Dataset excerpt -
§ §
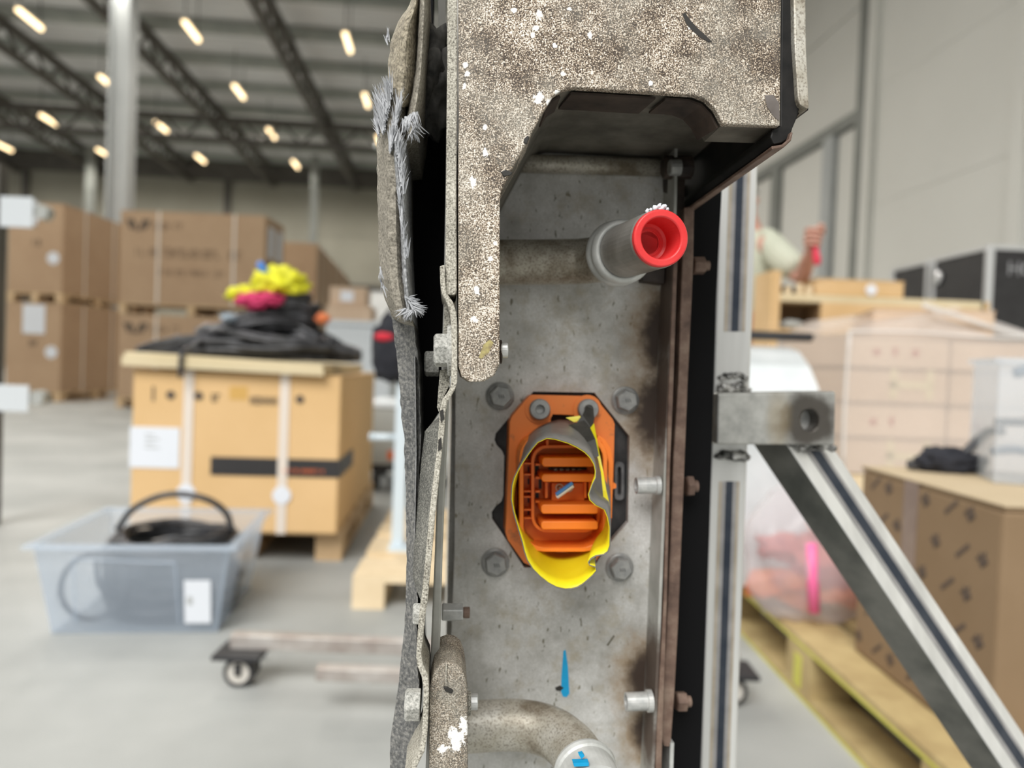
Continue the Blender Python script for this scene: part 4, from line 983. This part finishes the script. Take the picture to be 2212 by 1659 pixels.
# --- bent strap seen edge on
sl = [(950, 574), (951, 611), (954, 634), (966, 656), (972, 675), (975, 703), (976, 765), (974, 836), (966, 850), (955, 864), (949, 892), (948, 918), (944, 972), (933, 1059), (925, 1135), (918, 1216), (910, 1295), (906, 1320), (901, 1380), (899, 1421), (902, 1441), (911, 1463), (915, 1491), (913, 1560), (910, 1601), (902, 1630), (889, 1654), (870, 1700)]
sr = [(961, 572), (962, 611), (965, 633), (979, 653), (986, 675), (988, 703), (988, 765), (988, 824), (983, 842), (967, 868), (962, 895), (961, 925), (955, 975), (946, 1062), (938, 1140), (931, 1220), (924, 1297), (920, 1320), (914, 1380), (910, 1412), (914, 1436), (925, 1460), (927, 1491), (925, 1560), (923, 1590), (917, 1624), (899, 1660), (884, 1706)]
stp = M().prism(sl + sr[::-1], .299, .335).build('bent_strap', m_gritlt, hs, bevel=.0005)
tag(stp, 'wavy sheet metal strap seen edge on, sandy grey')
for a, b in ((5, 6), (0, 0)):
    pass
for pts in ([(950, 888), (957, 884), (960, 905), (952, 912)], [(947, 950), (953, 945), (955, 970), (946, 974)]):
    M().prism(pts, .2986, .2992).build('tar_patch', m_smear, stp)
# outward flared lip left of the strap
gl = [(947, 902), (932, 915), (918, 931), (911, 986), (903, 1067), (898, 1120), (894, 1175), (892, 1243), (897, 1268), (910, 1300)]
gr = [(949, 902), (949, 915), (947, 931), (943, 986), (933, 1067), (927, 1120), (922, 1175), (916, 1243), (912, 1268), (911, 1301)]
fl_ = M().loft([[L(a[0], a[1], .326), L(b[0], b[1], .3005), L(b[0], b[1], .304), L(a[0], a[1], .331)] for a, b in zip(gl, gr)]).build('flared_lip', m_gritdk, hs)
# upper inner web of the strap
M().prism([(960, 640), (972, 690), (974, 720), (958, 724)], .316, .34).build('strap_web', m_grit, stp)
M().prism([(950, 800), (968, 796), (972, 830), (958, 858), (948, 890), (944, 880)], .318, .36).build('strap_web', m_grit, stp)
# --- bolts across the joints (axis sideways)
def xbolt(px0, px1, cy, rpx, d, mat, nm='cross_bolt', n=6, ph=.0, cham=.2, parent=None):
    a, b = L(px0, cy, d), L(px1, cy, d); r_ = rpx * d / F; ln_ = (b - a).length
    return M().rev(a, b - a, [(r_ * (1 - cham), 0), (r_, r_ * cham * .6), (r_, ln_)], n, ph=ph).build(nm, mat, parent or hs, bevel=.0004)
bo = xbolt(937, 968, 757, 38, .312, m_nutgrey, ph=.35)
M().rev(L(966, 757, .312), OX, [(.0102, 0), (.0108, .0006), (.0108, .0022)], 28).build('bolt_flange', m_nutgrey, bo)
xbolt(1080, 1097, 757, 17, .312, m_boltlt, 'bolt_tip', 20, parent=bo); xbolt(1077, 1084, 760, 26, .314, m_rustshade, 'nut_ring', 24, parent=bo)
xbolt(917, 948, 786, 28, .345, m_nutgrey, 'hex_nut', ph=.2)
xbolt(874, 908, 1522, 34, .315, m_nutgrey, ph=.4, nm='cross_bolt')
xbolt(1008, 1032, 1516, 17, .318, m_boltlt, 'bolt_tip', 20); xbolt(1006, 1017, 1519, 25, .319, m_grit, 'nut_ring', 24)
xbolt(892, 910, 1326, 25, .325, m_nutgrey, 'hex_nut', ph=.2)
sb = xbolt(954, 1000, 1322, 20, .375, m_boltlt, 'stud_nut', 6, ph=.1); xbolt(1000, 1015, 1323, 12, .375, m_rust, 'stud_tip', 18, parent=sb)
rv = M().rev(L(1374, 1049, .402), OX, [(.0036, .012), (.0036, 0), (.0046, 0), (.0046, .0105), (.0052, .0108), (.0052, .0132)], 24).build('rivet_nut', m_boltlt, hs, smooth=False)
rv = M().rev(L(1352, 1516, .402), OX, [(.0036, .012), (.0036, 0), (.0050, 0), (.0050, .0115), (.0060, .0118), (.0060, .0145)], 24).build('rivet_nut', m_boltlt, hs)
# --- four hex flange bolts on the plate
for px, py in ((1080, 856), (1350, 865), (1070, 1215), (1338, 1225)):
    o_ = L(px, py, PD)
    hb = M().rev(o_, -OD, [(.0081, 0), (.0081, .0010), (.0070, .0016)], 32).build('hex_bolt', m_bolt, hs, smooth=False)
    M().rev(o_ - OD * .0012, -OD, [(.0066, 0), (.0066, .0042), (.0058, .0052)], 6, ph=random.uniform(0, 1)).build('bolt_head', m_bolt, hb)
    M().rev(o_ - OD * .0064, -OD, [(.0050, 0), (.0050, .0002)], 24).build('head_mark', m_bolt, hb)
    mk_ = M()
    for i in range(3): mk_.rod(o_ - OD * .0066 + OX * (.0012 * (i - 1)) + OY * .0010, o_ - OD * .0066 + OX * (.0012 * (i - 1) + .0006) - OY * .001, .00022, 5)
    mk_.build('grade_mark', m_gasket, hb)
# --- right side strips, black cover
def ribbon(lf, rt, d0, d1, nm, mt, **k): return M().prism(lf + rt[::-1], d0, d1).build(nm, mt, hs, **k)
ribbon([(1478, 448), (1474, 560), (1471, 640), (1465, 828), (1455, 985), (1449, 1160), (1441, 1334), (1433, 1488), (1429, 1590), (1434, 1612)], [(1500, 444), (1498, 560), (1495, 640), (1486, 828), (1480, 985), (1473, 1160), (1466, 1334), (1458, 1488), (1450, 1600), (1446, 1614)], .405, .43, 'rusty_strip', m_rust, bevel=.0006)
ribbon([(1455, 560), (1452, 640), (1444, 860), (1441, 1000), (1434, 1300), (1420, 1560), (1412, 1800)], [(1464, 560), (1461, 640), (1454, 860), (1448, 1000), (1441, 1300), (1432, 1560), (1426, 1800)], .3985, .425, 'rusty_strip', m_rust, bevel=.0004)
ribbon([(1462, 400), (1458, 700), (1440, 1200), (1400, 2000)], [(1560, 400), (1547, 640), (1532, 1150), (1500, 2000)], .432, .58, 'side_cover', m_black2)
ribbon([(1448, 1605), (1438, 1900)], [(1456, 1605), (1446, 1900)], .41, .43, 'pale_edge', m_collar)
for px, py, w_, r_ in ((1495, 574, 26, 20), (1480, 1050, 16, 24), (1459, 1515, 22, 22)):
    o_ = xbolt(px, px + w_, py, r_, .42, m_rust, 'rusty_nut', 6, ph=.3); xbolt(px + w_ - 2, px + w_ + 11, py, r_ * .55, .42, m_rust, 'stud_tip', 16, parent=o_)
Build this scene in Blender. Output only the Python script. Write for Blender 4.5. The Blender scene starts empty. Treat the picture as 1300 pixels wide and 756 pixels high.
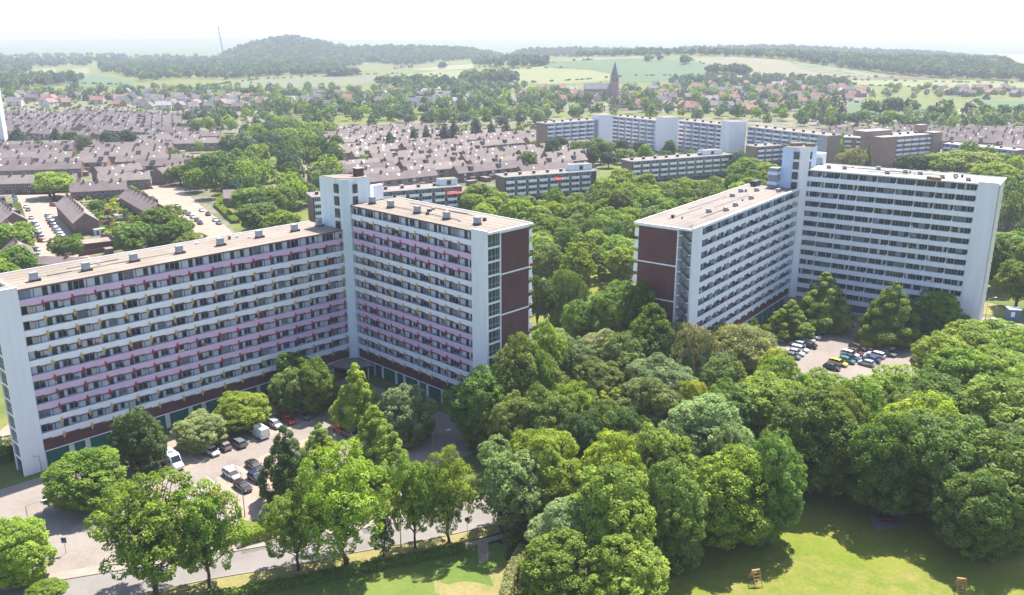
import bpy, bmesh, math, random
import numpy as np
random.seed(7)
rng = np.random.default_rng(7)
S = bpy.context.scene
COL = S.collection
R = math.radians

# ------------------------------------------------------------------ camera model (metres, camera above the origin)
F, PITCH, H = 1098.7, R(16.72), 75.72
CP, SP = math.cos(PITCH), math.sin(PITCH)

def ray(px, py):
    du = -(py - 378) / F
    return np.array([(px - 650) / F, CP + du * SP, -SP + du * CP])

def P(px, py, z=0.0):
    d = ray(px, py); t = (z - H) / d[2]
    return np.array([d[0] * t, d[1] * t])

def px_of(x, y, z=0.0):
    d = y * CP - (z - H) * SP; u = y * SP + (z - H) * CP
    return 650 + F * x / d, 378 - F * u / d

# ------------------------------------------------------------------ terrain
def _z_at(px, py, Y):
    d = ray(px, py); return H + d[2] * Y / d[1]
R1 = [(-600,112),(0,108),(270,104),(330,100),(430,97),(520,94),(600,87),(640,82),(720,75),(800,72),(900,71),(1000,74),(1100,79),(1300,84),(1900,88)]
R2 = [(-600,76),(0,75),(110,73),(230,76),(270,72),(300,60),(330,54),(352,49),(372,48),(400,53),(440,61),(520,60),(570,59),(610,63),(630,71),(648,72),(668,63),(740,63),(800,65),(860,63),(940,61),(1000,61),(1100,66),(1180,68),(1260,75),(1290,82),(1900,84)]
R3 = [(-600,53),(0,51),(100,50),(300,48.5),(420,50),(700,51),(850,52),(1000,54),(1150,53),(1300,55),(1900,55)]
def _ridge(pts, Yr):
    us, zs = [], []
    for a, b in pts:
        us.append(ray(a, b)[0] / ray(a, b)[1]); zs.append(max(0.0, _z_at(a, b, Yr)))
    return np.array(us), np.array(zs)
RID = [(1950., 420., 900., _ridge(R1, 1950.)), (3400., 750., 700., _ridge(R2, 3400.)), (9500., 3500., 2500., _ridge(R3, 9500.))]
def terr(X, Y):
    X = np.asarray(X, float); Y = np.asarray(Y, float)
    u = X / np.maximum(Y, 300.); h = np.zeros_like(X + Y)
    for Yr, w0, w1, (us, zs) in RID:
        a = np.interp(u, us, zs)
        d = np.where(Y < Yr, (Yr - Y) / w0, (Y - Yr) / w1)
        b = np.exp(-d * d * 1.2)
        h = np.maximum(h, a * b)
    f = np.clip((Y - 1250.) / 350., 0, 1)
    wob = 1.5 * np.sin(X / 173. + 1.3) * np.cos(Y / 211.) + 1.2 * np.sin(X / 71. + Y / 97.)
    return (h + wob * 0.6) * f * f * (3 - 2 * f)

def G3(px, py):
    """point of the terrain seen at a pixel"""
    d = ray(px, py)
    ts = np.geomspace(60, 15500, 2600)
    zz = H + d[2] * ts
    g = terr(d[0] * ts, d[1] * ts)
    i = np.nonzero(zz <= g)[0]
    t = ts[i[0]] if len(i) else 15000.
    return np.array([d[0] * t, d[1] * t, float(terr(d[0] * t, d[1] * t))])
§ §
Written problem -
Look above for the line with "Build this scene" and the line with "CP, SP = math.cos(PITCH), math.sin(PITCH)"; set down those two lines and all lines between them exactly, without pictures and without anything else.

Solution to the exercise -
Build this scene in Blender. Output only the Python script. Write for Blender 4.5. The Blender scene starts empty. Treat the picture as 1300 pixels wide and 756 pixels high.
import bpy, bmesh, math, random
import numpy as np
random.seed(7)
rng = np.random.default_rng(7)
S = bpy.context.scene
COL = S.collection
R = math.radians

# ------------------------------------------------------------------ camera model (metres, camera above the origin)
F, PITCH, H = 1098.7, R(16.72), 75.72
CP, SP = math.cos(PITCH), math.sin(PITCH)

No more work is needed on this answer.